Dataset records:
+ + + + + + +
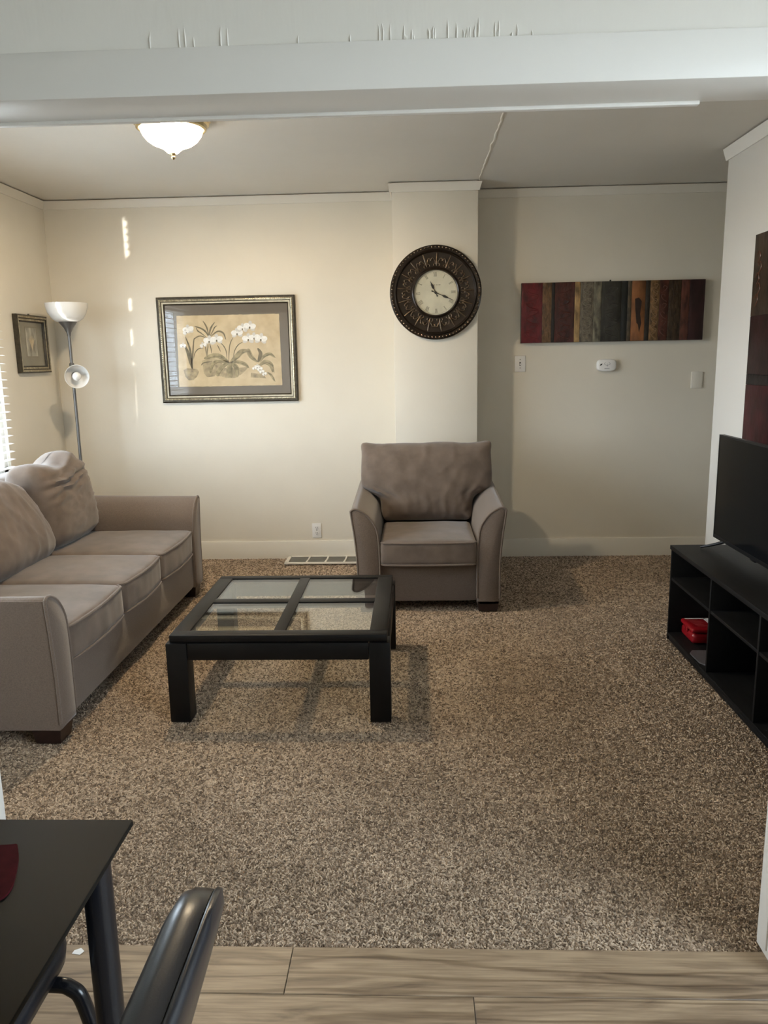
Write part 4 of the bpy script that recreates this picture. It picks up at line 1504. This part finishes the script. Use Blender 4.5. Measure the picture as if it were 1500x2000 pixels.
def outlet():
    x0, x1, z0, z1 = -.796, -.726, .151, .266
    t = thing('wall_outlet', ((x0 + x1) / 2, D, z0), 'white double power outlet on the back wall above the floor vent', 'power outlet')
    MB().box(x0, x1, D - .0065, D - .0005, z0, z1, bev=.0025).build('plate', m_white, t)
    xm, zm = (x0 + x1) / 2, (z0 + z1) / 2
    for s in (-1, 1):
        zc_ = zm + s * .021
        r = MB().lathe([(.0165, .0), (.0165, .0022), (.0155, .0028), (.0005, .0028)], (xm, D - .006, zc_), 24, axis='Y').build('receptacle', m_white, t)
        b = MB()
        b.box(xm - .0078, xm - .0052, D - .0095, D - .0087, zc_ - .001, zc_ + .009)
        b.box(xm + .0052, xm + .0078, D - .0095, D - .0087, zc_ - .001, zc_ + .009)
        b.lathe([(.003, .0), (.003, .0006), (.0003, .0006)], (xm, D - .0088, zc_ - .008), 10, axis='Y')
        b.build('slots', m_ink, r)
    MB().lathe([(.003, 0), (.0025, .001), (.0004, .0012)], (xm, D - .0065, zm), 10, axis='Y').build('screw', m_grey, t)


outlet()


def detector():
    cx, cz = 1.413, 1.428
    t = thing('carbon_monoxide_alarm', (cx, D, cz - .044), 'white rounded alarm on the wall below the striped canvas', 'alarm')
    hw_, hh = .070, .044

    def outline(s):
        pts = []
        for k in range(48):
            a = 2 * math.pi * k / 48
            c, sn = math.cos(a), math.sin(a)
            e = 2 / 3.6
            pts.append((cx + s * hw_ * math.copysign(abs(c) ** e, c), cz + s * hh * math.copysign(abs(sn) ** e, sn)))
        return pts
    rings = [[(x, D - h, z) for x, z in outline(s)] for s, h in ((.97, .0005), (1, .006), (1, .022), (.96, .030), (.85, .034))]
    MB().loft(rings).build('housing', m_white, t, sharp=50)
    m_alg = M('alarm_grey_print', (.33, .33, .33), rough=.5)
    b = MB()
    pts = [(cx + .002 + .022 * math.cos(a), D - .0343, cz + .010 + .010 * math.sin(a)) for a in [math.radians(60 + 280 * k / 28 + 10) for k in range(29)]]
    pts = [(cx + .002 + .021 * math.cos(a), D - .0343, cz + .010 + .010 * math.sin(a)) for a in [math.radians(118 + 304 * k / 28) for k in range(29)]]
    b.tube(pts, .0012, seg=5)
    b.box(cx + .0012, cx + .0028, D - .0350, D - .034, cz - .008, cz + .012)
    b.box(cx - .002, cx + .005, D - .0350, D - .034, cz - .008, cz - .002)
    b.build('test_button_mark', m_alg, t)
    MB().prism([(cx - .052, cz - .002), (cx - .046, cz + .009), (cx - .034, cz + .013), (cx - .033, cz + .008), (cx - .040, cz - .001)], 'Y', D - .0350, D - .0325).build('leaf_mark', m_ink, t)
    b = MB()
    for k in range(6):
        b.box(cx - .017 + k * .0062, cx - .0125 + k * .0062, D - .0345, D - .0335, cz - .027, cz - .021)
    b.build('lettering', m_alg, t)


detector()


def floor_register():
    x0, x1, y0, y1 = -.986, -.372, 5.662, 5.882
    t = thing('floor_vent', ((x0 + x1) / 2, (y0 + y1) / 2, 0), 'cream metal floor vent against the back wall under the outlet', 'floor vent')
    b = MB()
    h = .014
    fwid = .022
    b.box(x0, x1, y0, y0 + fwid, 0, h, bev=.003); b.box(x0, x1, y1 - fwid, y1, 0, h, bev=.003)
    b.box(x0, x0 + fwid + .006, y0 + .002, y1 - .002, 0, h, bev=.003); b.box(x1 - fwid, x1, y0 + .002, y1 - .002, 0, h, bev=.003)
    b.build('vent_frame', m_trim, t)
    n = 4
    ww = (x1 - x0 - 2 * fwid) / n
    for k in range(1, n):
        xx = x0 + fwid + ww * k
        MB().prism([(xx - .008, y0 + fwid), (xx + .004, y0 + fwid), (xx + .012, (y0 + y1) / 2), (xx + .012, y1 - fwid), (xx, y1 - fwid), (xx, (y0 + y1) / 2)], 'Z', .004, h - .001).build('vent_bar', m_trim, t)
    mg = M('grey_damper', (.16, .155, .14), rough=.4, metal=.4, var=.2, vscale=8)
    for k in range(6):
        yy = y0 + .03 + k * .030
        MB().prism([(yy, .003), (yy + .027, .0065), (yy + .027, .0085), (yy, .005)], 'X', x0 + .02, x1 - .02).build('damper_slat', mg, t)
    MB().box(x0 + .01, x1 - .01, y0 + .01, y1 - .01, .001, .0028).build('duct_shadow_plate', m_dark, t)


floor_register()

# ------------------------------------------------------------------ dining table and chairs in the foreground
def dining_table():
    x0, x1, y0, y1, zt = -1.30, -.478, -.12, 1.173, .75
    t = thing('dining_table', ((x0 + x1) / 2, (y0 + y1) / 2, 0), 'black glass topped dining table in the near left corner', 'dining table')
    MB().box(x0, x1, y0, y1, zt - .010, zt, bev=.002).build('glass_top', m_dglass, t)
    xs, ys = (x0 + .05, x1 - .047), (y0 + .055, y1 - .053)
    for x in xs:
        for y in ys:
            MB().tube([(x, y, 0), (x, y, zt - .0105)], .0235, seg=20).build('leg', m_tube, t)
    for y in ys:
        MB().box(xs[0] + .024, xs[1] - .024, y - .012, y + .012, zt - .05, zt - .0105, bev=.003).build('rail', m_tube, t)
    for x in xs:
        MB().box(x - .012, x + .012, ys[0] + .024, ys[1] - .024, zt - .05, zt - .0105, bev=.003).build('rail', m_tube, t)
    # placemat lying on the glass
    pts = smooth_curve([(-.800, 1.090), (-.660, 1.096), (-.641, 1.099), (-.632, 1.088), (-.617, 1.060), (-.601, 1.018), (-.594, .992), (-.600, .968), (-.640, .925), (-.750, .900), (-.860, .950), (-.880, 1.050)], 4)[:-1]
    tag(MB().prism(pts, 'Z', zt + .0005, zt + .004).build('placemat', m_placem), 'dark red rounded placemat on the black glass table', 'placemat')


dining_table()


def dining_chair(label, loc, rz):
    """local frame: chair faces -x, backrest at +x"""
    t = thing('dining_chair', loc, label, 'dining chair')
    t['_local'] = 1
    t.rotation_euler = (0, 0, rz)

    def seatfn(p, u):
        k = 1 - .10 * max(0, u.x)
        p.y *= k
        if p.z > 0:
            p.z += .014 * (1 - u.x ** 2) * (1 - u.y ** 2)
        return p

    def rrect(hw_, hh, r, n=10, taper=0):
        out = []
        for cxs, czs, a0 in ((1, 1, 0), (-1, 1, 90), (-1, -1, 180), (1, -1, 270)):
            for k in range(n + 1):
                a = math.radians(a0 + 90 * k / n)
                u_, w_ = cxs * (hw_ - r) + r * math.cos(a), czs * (hh - r) + r * math.sin(a)
                out.append((u_ * (1 - taper * (1 - w_ / hh) * .5), w_))
        return out
    # seat pad
    o2 = rrect(.205, .215, .10)
    rings = []
    for s, z in ((.93, .425), (1.0, .432), (1.01, .450), (.97, .464), (.86, .472), (.6, .477), (.2, .479)):
        rings.append([(u_ * s - .02, w_ * s, z) for u_, w_ in o2])
    MB().loft(rings).build('seat', m_vinyl, t, sharp=60)
    # backrest pad and shell: outline in (y,z), thickness along x, reclined
    mt = Matrix.Translation((.235, 0, .755)) @ Matrix.Rotation(math.radians(17), 4, 'Y')
    ob = rrect(.215, .205, .15, 12, .12)
    def shell(spec):
        return [[tuple(mt @ Vector((x, u_ * s, w_ * s))) for u_, w_ in ob] for s, x in spec]
    MB().loft(shell(((.30, -.040), (.62, -.0395), (.86, -.037), (.94, -.031), (.975, -.019), (.985, -.004), (.985, .0)))).build('backrest_pad', m_vinyl, t, sharp=60)
    MB().loft(shell(((.985, .0005), (1.0, .003), (1.0, .008), (.95, .014), (.6, .017), (.3, .018)))).build('backrest_shell', m_vinyl, t, sharp=60)
    # tubular frame
    for s in (-1, 1):
        y = s * .145
        MB().tube(smooth_curve([(.05, y, .414), (-.11, y, .412), (-.165, y, .408), (-.195, y * 1.03, .375), (-.215, y * 1.06, .25), (-.245, y * 1.10, .012)], 6), .0135, seg=12).build('front_leg', m_tube, t)
        MB().tube(smooth_curve([(.262, y * .9, .66), (.225, y * .95, .50), (.20, y, .42), (.205, y * 1.03, .25), (.235, y * 1.08, .012)], 6), .0125, seg=12).build('rear_leg', m_tube, t)
    MB().tube([(.20, -.145, .405), (.20, .145, .405)], .010, seg=10).build('cross_rail', m_tube, t)
    return t


dining_chair('black padded dining chair with its rounded backrest in the near foreground', (-.515, .622, 0), 0)


def stool():
    cx, cy = -.850, 1.085
    t = thing('stool', (cx, cy, 0), 'black padded seat with bent tube legs tucked under the glass table', 'stool')
    o2 = []
    for sx, sy, a0 in ((1, 1, 0), (-1, 1, 90), (-1, -1, 180), (1, -1, 270)):
        for k in range(11):
            a = math.radians(a0 + 9 * k)
            o2.append((sx * .105 + .10 * math.cos(a), sy * .115 + .10 * math.sin(a)))
    MB().loft([[(cx + u_ * s_, cy + w_ * s_, z) for u_, w_ in o2] for s_, z in ((.93, .425), (1.0, .432), (1.01, .450), (.97, .464), (.86, .472), (.6, .477), (.2, .479))]).build('seat', m_vinyl, t, sharp=60)
    for sx in (-1, 1):
        for sy in (-1, 1):
            y = cy + sy * .105
            MB().tube(smooth_curve([(cx + sx * .05, y, .412), (cx + sx * .19, y, .412), (cx + sx * .225, y, .405), (cx + sx * .245, y, .375), (cx + sx * .265, y + sy * .005, .25), (cx + sx * .29, y + sy * .01, .012)], 6), .0135, seg=12).build('leg', m_tube, t)


stool()

# small scrap on the planks
sp = MB()
sp.add([(-.903, 1.742, .001), (-.880, 1.738, .0015), (-.872, 1.748, .004), (-.884, 1.757, .0055), (-.900, 1.752, .003), (-.890, 1.748, .006)], [(0, 1, 5), (1, 2, 5), (2, 3, 5), (3, 4, 5), (4, 0, 5), (4, 3, 2, 1, 0)])
tag(sp.build('paper_scrap', m_white), 'tiny white paper scrap on the wood planks beside the table leg', 'paper scrap')

for o in bpy.data.objects:
    if '_local' in o:
        del o['_local']
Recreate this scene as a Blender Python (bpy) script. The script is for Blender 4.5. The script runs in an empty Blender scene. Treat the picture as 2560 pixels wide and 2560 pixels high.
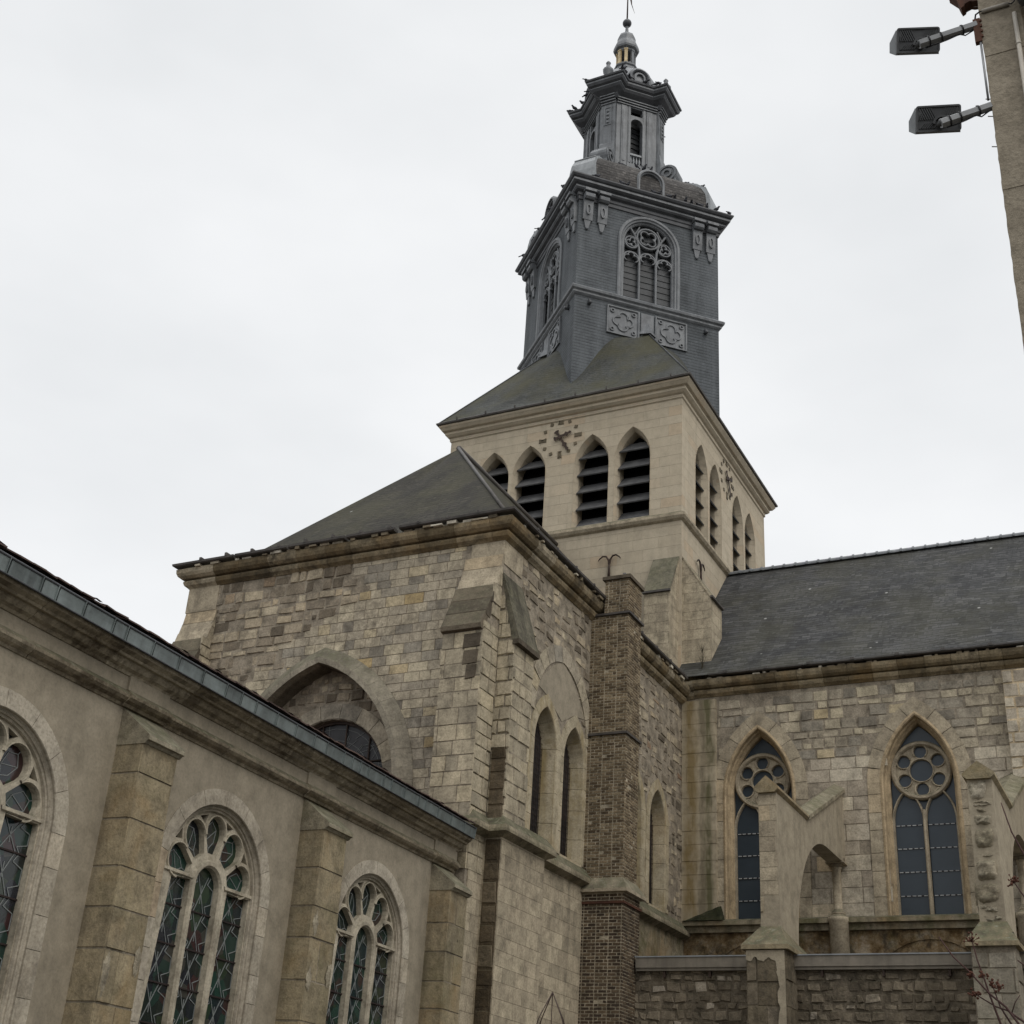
+ + + + + + +
• _TASK OBJECTIVE_
Exactly as they appear, print the lines of the listing above from its first line through the line that contains "hw_, hh = .070, .044", minus the pictures.

• _SOLUTION_
Write part 4 of the bpy script that recreates this picture. It picks up at line 1504. This part finishes the script. Use Blender 4.5. Measure the picture as if it were 1500x2000 pixels.
def outlet():
    x0, x1, z0, z1 = -.796, -.726, .151, .266
    t = thing('wall_outlet', ((x0 + x1) / 2, D, z0), 'white double power outlet on the back wall above the floor vent', 'power outlet')
    MB().box(x0, x1, D - .0065, D - .0005, z0, z1, bev=.0025).build('plate', m_white, t)
    xm, zm = (x0 + x1) / 2, (z0 + z1) / 2
    for s in (-1, 1):
        zc_ = zm + s * .021
        r = MB().lathe([(.0165, .0), (.0165, .0022), (.0155, .0028), (.0005, .0028)], (xm, D - .006, zc_), 24, axis='Y').build('receptacle', m_white, t)
        b = MB()
        b.box(xm - .0078, xm - .0052, D - .0095, D - .0087, zc_ - .001, zc_ + .009)
        b.box(xm + .0052, xm + .0078, D - .0095, D - .0087, zc_ - .001, zc_ + .009)
        b.lathe([(.003, .0), (.003, .0006), (.0003, .0006)], (xm, D - .0088, zc_ - .008), 10, axis='Y')
        b.build('slots', m_ink, r)
    MB().lathe([(.003, 0), (.0025, .001), (.0004, .0012)], (xm, D - .0065, zm), 10, axis='Y').build('screw', m_grey, t)


outlet()


def detector():
    cx, cz = 1.413, 1.428
    t = thing('carbon_monoxide_alarm', (cx, D, cz - .044), 'white rounded alarm on the wall below the striped canvas', 'alarm')
    hw_, hh = .070, .044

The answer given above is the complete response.